A Data-Driven PCA–OCSVM Framework for Intelligent Monitoring and Anomaly Detection of Grid-Connected PV Inverters Under Multitask Operation

This study proposes an unsupervised anomaly detection method to identify the performance degradation in grid-connected photovoltaic (PV) inverters under multitask operation. Principal Component Analysis (PCA) and One-Class Support Vector Machine (OCSVM) were integrated to build a detection model using routine operational data. The key features include DC input, AC output, AC/DC ratio, and AC power variation, which are reduced to two principal components for anomaly boundary construction. The inverters were flagged as degraded if the AC/DC ratio was <0.96, the power fluctuation exceeded 20%, or the data fell outside the OCSVM-defined boundary. Compared with the Isolation Forest, the proposed method showed higher sensitivity.
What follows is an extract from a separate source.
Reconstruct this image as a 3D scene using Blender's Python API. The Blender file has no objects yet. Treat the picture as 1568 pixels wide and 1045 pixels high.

When applied to a 120 MW PV plant in Taiwan with 1292 inverters, including 55 PV-STATCOM units at night, the framework detected degradation in 5.4% of them. These results support their use in intelligent monitoring and predictive maintenance. In addition, through early fault detection and maintenance prioritization, the proposed framework contributes to enhancing reliability, reducing maintenance costs, and promoting the sustainable operation of utility-scale photovoltaic power plants.